Hubo, sin embargo, quien se salvó de la tragedia. Fueron los que tenían que haber subido a aquel avión y no lo hicieron. El seleccionador Vittorio Pozzo, otrora íntimo amigo de Novo y que desestimó la invitación después del deterioro de las relaciones con el presidente, fue el encargado de identificar los cuerpos. También salvaron su vida el centrocampista Sauro Tomá, que se había quedado en Torino por culpa de una lesión de menisco; el portero suplente Renato Gandolfi, que había cedido su puesto a Dino Ballarin; y el capitán del equipo filial Luigi Giuliano.

Pero hubo alguien que, como el Torino, estaba llamado a cambiar el curso de la historia del fútbol y a quien el destino le impidió subir al avión. Se trata de Ladislao Kubala, que acabaría convirtiéndose en un ídolo en Barcelona. El genio húngaro había escapado hacía pocos meses del régimen de su país después de despuntar como profesional en el Ferencvaros y el Slovan de Bratislava y, a los veintidós años, había pactado jugar de forma puntual aquel partido de exhibición en Portugal con el Torino, que le había descubierto durante una gira del Hungaria, un equipo formado por exiliados hungareses y que entrenaba su cuñado Ferdinand Daucik, con quien acabaría compartiendo tardes de gloria en el estadio barcelonés de Les Corts. Justo antes de partir hacia Lisboa, Kubala supo que su mujer y su hijo habían logrado huir de Hungría, por lo que decidió acudir a Udine para reunirse con ellos.

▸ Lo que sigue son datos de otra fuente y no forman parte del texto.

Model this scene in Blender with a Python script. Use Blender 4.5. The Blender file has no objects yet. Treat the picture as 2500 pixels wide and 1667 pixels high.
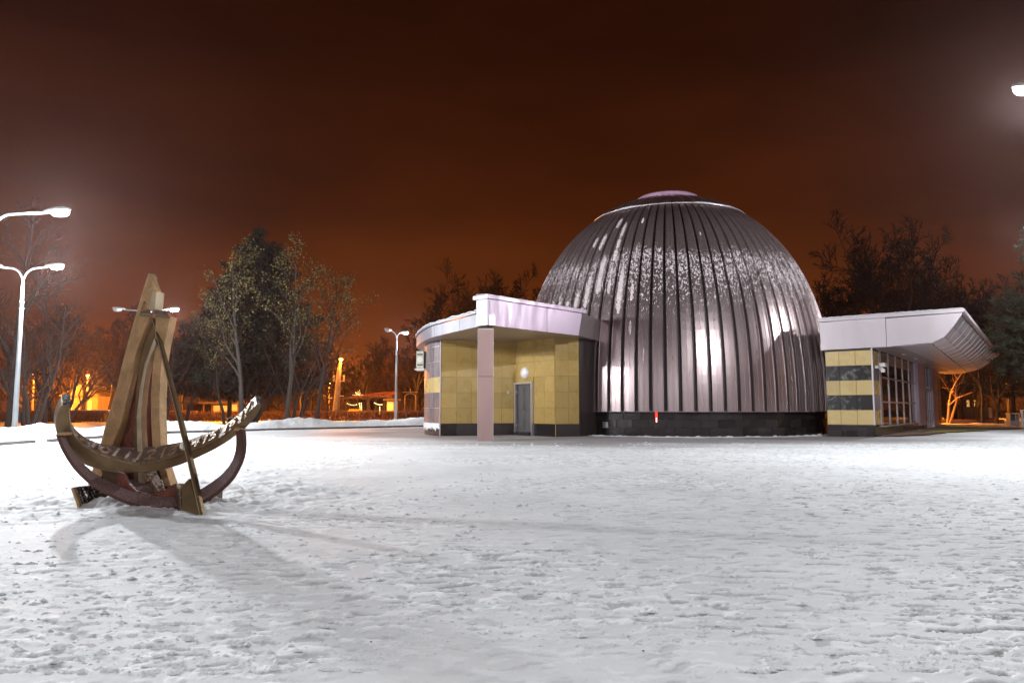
import bpy, math, random
import numpy as np
from mathutils import Vector, Matrix
PI = math.pi
S = bpy.context.scene
C = S.collection

# ---------------------------------------------------------------- camera, sky, exposure
F, PITCH, EYE = 1850.0, math.atan(165/1850.0), 1.2
cd = bpy.data.cameras.new('camera')
cam = bpy.data.objects.new('camera', cd); C.objects.link(cam)
cd.sensor_width = 36.0; cd.lens = 36.0*F/2500.0
cd.clip_end = 3000.0; cd.clip_start = 0.05
cam.location = (0, 0, EYE); cam.rotation_euler = (PI/2 + PITCH, 0, 0)
S.camera = cam
S.view_settings.view_transform = 'Standard'
S.view_settings.look = 'None'
S.view_settings.gamma = 1.0
S.view_settings.use_curve_mapping = False
S.view_settings.exposure = 0.0
S.render.engine = 'CYCLES'
S.cycles.max_bounces = 6; S.cycles.diffuse_bounces = 3; S.cycles.glossy_bounces = 3
S.cycles.transmission_bounces = 4; S.cycles.volume_bounces = 0
S.cycles.sample_clamp_indirect = 3.0
S.cycles.sample_clamp_direct = 40.0
S.cycles.use_denoising = True
S.cycles.use_adaptive_sampling = True

HAZE = 0.00022
W_WHITE = 2.3      # scale of the white street lamps
W_SODIUM = 16.0     # scale of the orange lamps

world = bpy.data.worlds.new('World'); S.world = world; world.use_nodes = True
wn = world.node_tree; wn.nodes.clear()
def wnode(t, **k):
    n = wn.nodes.new(t)
    for a, b in k.items(): setattr(n, a, b)
    return n
w_out = wnode('ShaderNodeOutputWorld'); w_bg = wnode('ShaderNodeBackground')
w_tc = wnode('ShaderNodeTexCoord'); w_sep = wnode('ShaderNodeSeparateXYZ')
wn.links.new(w_tc.outputs['Generated'], w_sep.inputs[0])
w_ramp = wnode('ShaderNodeValToRGB')
wn.links.new(w_sep.outputs['Z'], w_ramp.inputs[0])
cr = w_ramp.color_ramp
cr.elements[0].position = 0.0;  cr.elements[0].color = (0.150, 0.036, 0.0070, 1)
cr.elements[1].position = 1.0;  cr.elements[1].color = (0.0170, 0.0033, 0.0008, 1)
e = cr.elements.new(0.12); e.color = (0.105, 0.0240, 0.0036, 1)
e = cr.elements.new(0.25); e.color = (0.047, 0.0095, 0.0018, 1)
e = cr.elements.new(0.42); e.color = (0.0225, 0.0043, 0.0010, 1)
w_no = wnode('ShaderNodeTexNoise'); w_no.inputs['Scale'].default_value = 2.2
w_no.inputs['Detail'].default_value = 4.0; w_no.inputs['Roughness'].default_value = 0.5
w_map = wnode('ShaderNodeMapping'); w_map.inputs['Scale'].default_value = (1, 1, 3.2)
wn.links.new(w_tc.outputs['Generated'], w_map.inputs[0]); wn.links.new(w_map.outputs[0], w_no.inputs['Vector'])
w_mr = wnode('ShaderNodeMapRange')
w_mr.inputs['From Min'].default_value = 0.3; w_mr.inputs['From Max'].default_value = 0.7
w_mr.inputs['To Min'].default_value = 0.62; w_mr.inputs['To Max'].default_value = 1.40
wn.links.new(w_no.outputs['Fac'], w_mr.inputs['Value'])
w_mul = wnode('ShaderNodeVectorMath', operation='SCALE')
wn.links.new(w_ramp.outputs['Color'], w_mul.inputs[0]); wn.links.new(w_mr.outputs[0], w_mul.inputs['Scale'])
wn.links.new(w_mul.outputs[0], w_bg.inputs['Color'])
w_bg.inputs['Strength'].default_value = 1.0
wn.links.new(w_bg.outputs[0], w_out.inputs['Surface'])

# ---------------------------------------------------------------- geometry helpers
def P(u, v, Y):
    """World point seen at photo pixel (u, v) standing Y metres ahead."""
    a = (u-1250)/F; b = (833.5-v)/F
    dy = math.cos(PITCH)-b*math.sin(PITCH); dz = math.sin(PITCH)+b*math.cos(PITCH); t = Y/dy
    return Vector((a*t, Y, EYE+dz*t))
def G(u, v, z=0.0):
    a = (u-1250)/F; b = (833.5-v)/F
    dy = math.cos(PITCH)-b*math.sin(PITCH); dz = math.sin(PITCH)+b*math.cos(PITCH); t = (z-EYE)/dz
    return Vector((a*t, dy*t, z))

class MB:
    def __init__(s): s.v = []; s.f = []
    def add(s, vs, fs):
        k = len(s.v); s.v += [tuple(p) for p in vs]; s.f += [tuple(i+k for i in f) for f in fs]; return s
    def box(s, x0, x1, y0, y1, z0, z1, M=None):
        vs = [Vector((x, y, z)) for z in (z0, z1) for y in (y0, y1) for x in (x0, x1)]
        if M is not None: vs = [M @ p for p in vs]
        return s.add(vs, [(0,2,3,1),(4,5,7,6),(0,1,5,4),(2,6,7,3),(0,4,6,2),(1,3,7,5)])
    def obox(s, p, q, w, h, up=Vector((0,0,1))):
        """bar from p to q, w wide, h high"""
        p = Vector(p); q = Vector(q); d = (q-p).normalized()
        a = d.cross(up)
        if a.length < 1e-4: a = d.cross(Vector((0,1,0)))
        a.normalize(); b = a.cross(d).normalized()
        vs = []
        for e in (p, q):
            for i, j in ((-1,-1),(1,-1),(1,1),(-1,1)): vs.append(e+a*(i*w/2)+b*(j*h/2))
        return s.add(vs, [(0,1,2,3),(7,6,5,4),(0,4,5,1),(1,5,6,2),(2,6,7,3),(3,7,4,0)])
    def tube(s, pts, rs, n=8, cap=True):
        pts = [Vector(p) for p in pts]; k = len(s.v); m = len(pts)
        if not hasattr(rs, '__len__'): rs = [rs]*m
        ref = Vector((0.13, 0.21, 0.97))
        for i, p in enumerate(pts):
            d = (pts[min(i+1, m-1)]-pts[max(i-1, 0)])
            d = d.normalized() if d.length > 1e-9 else Vector((0,0,1))
            a = d.cross(ref)
            if a.length < 0.15: a = d.cross(Vector((1,0,0)))
            a.normalize(); b = d.cross(a); r = rs[i]
            for j in range(n):
                t = 2*PI*j/n
                s.v.append(tuple(p+a*(math.cos(t)*r)+b*(math.sin(t)*r)))
        for i in range(m-1):
            for j in range(n):
                j2 = (j+1) % n
                s.f.append((k+i*n+j, k+i*n+j2, k+(i+1)*n+j2, k+(i+1)*n+j))
        if cap:
            s.f.append(tuple(k+j for j in range(n))[::-1]); s.f.append(tuple(k+(m-1)*n+j for j in range(n)))
        return s
    def lathe(s, prof, n=24, c=(0,0,0)):
        k = len(s.v)
        for r, z in prof:
            for j in range(n):
                t = 2*PI*j/n; s.v.append((c[0]+r*math.cos(t), c[1]+r*math.sin(t), c[2]+z))
        for i in range(len(prof)-1):
            for j in range(n):
                j2 = (j+1) % n
                s.f.append((k+i*n+j, k+i*n+j2, k+(i+1)*n+j2, k+(i+1)*n+j))
        return s
    def slab(s, poly, off):
        """closed polygon (list of 3D points) given thickness by the vector off"""
        off = Vector(off); n = len(poly); vs = [Vector(p) for p in poly]+[Vector(p)+off for p in poly]
        fs = [tuple(range(n)), tuple(range(2*n-1, n-1, -1))]
        fs += [(i, i+n, (i+1) % n+n, (i+1) % n) for i in range(n)]
        return s.add(vs, fs)
    def ribbon(s, A, B, off):
        """strip between polylines A and B, thickened by off"""
        off = Vector(off); n = len(A); k = len(s.v)
        for L in (A, B, [Vector(p)+off for p in A], [Vector(p)+off for p in B]): s.v += [tuple(p) for p in L]
        for i in range(n-1):
            for (a, b) in ((0, n), (n, 3*n), (3*n, 2*n), (2*n, 0)):
                s.f.append((k+a+i, k+a+i+1, k+b+i+1, k+b+i))
        s.f.append((k, k+n, k+3*n, k+2*n)); s.f.append((k+n-1, k+3*n-1, k+4*n-1, k+2*n-1)[::-1])
        return s
def link(name, me, m=None, parent=None):
    o = bpy.data.objects.new(name, me); C.objects.link(o)
    if m is not None and not me.materials: me.materials.append(m)
    if parent is not None: o.parent = parent
    return o
def wloc(o):
    v = Vector((0,0,0))
    while o is not None: v += o.location; o = o.parent
    return v
def obj(name, mb, m, parent=None, local=False, smooth=False, loc=None):
    """mesh object; vertices are in world space unless local"""
    vs = mb.v
    if loc is not None: L = Vector(loc); vs = [(a-L.x, b-L.y, c-L.z) for a, b, c in vs]
    elif parent is not None and not local:
        L = wloc(parent)
        if L.length > 0: vs = [(a-L.x, b-L.y, c-L.z) for a, b, c in vs]
    me = bpy.data.meshes.new(name); me.from_pydata(vs, [], mb.f); me.update()
    if smooth: me.polygons.foreach_set('use_smooth', [True]*len(me.polygons))
    o = link(name, me, m, parent)
    if loc is not None: o.location = Vector(loc) - (wloc(parent) if parent else Vector((0,0,0)))
    return o
def fixn(o):
    import bmesh
    b = bmesh.new(); b.from_mesh(o.data); bmesh.ops.recalc_face_normals(b, faces=b.faces); b.to_mesh(o.data); b.free()
    return o
def bevel(o, w=0.01, n=2, ang=40):
    md = o.modifiers.new('edge', 'BEVEL'); md.width = w; md.segments = n; md.limit_method = 'ANGLE'; md.angle_limit = math.radians(ang)
    return o
def tag(o, label=None, cat=None, group=None, kind=None):
    if label: o['label'] = label
    if cat: o['category'] = cat
    if group: o['group'] = group
    if kind: o['kind'] = kind
    return o
def thing(name, label, cat, loc=(0,0,0), group=None, rz=0):
    o = bpy.data.objects.new(name, None); C.objects.link(o); o.location = loc; o.rotation_euler = (0,0,rz)
    o.empty_display_size = 0.2
    return tag(o, label, cat, group)
def dup(o, parent=None):
    c = o.copy(); C.objects.link(c); c.parent = parent
    for ch in list(o.children): dup(ch, c)
    return c

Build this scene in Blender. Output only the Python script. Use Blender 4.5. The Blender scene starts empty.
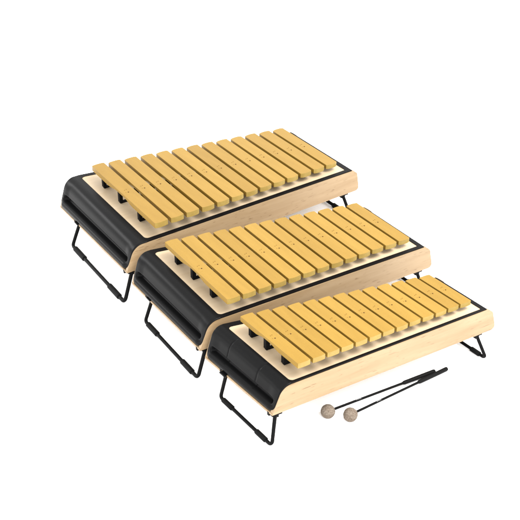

Kubala pasó el resto de su vida llorando por los invencibles que, almenos por un partido, habrían sido sus compañeros. Desde el día de los funerales, al que acudieron medio millón de personas, hasta que falleció, el húngaro visitó periódicamente las tumbas de los jugadores y técnicos de aquel Torino que, por otra parte, acabó consiguiendo la meta de igualar los cinco scudetti consecutivos de la Juve. El equipo terminó el campeonato con su formación juvenil. Sus rivales, Fiorentina, Genoa, Sampdoria y Palermo, respondieron igualmente con sus equipos filiales. Los jóvenes granata les ganaron a todos y terminaron la temporada con cinco puntos más que el Inter, segundo clasificado. El Torino conseguía su quinto título y cerraba el círculo. Empezaba la leyenda.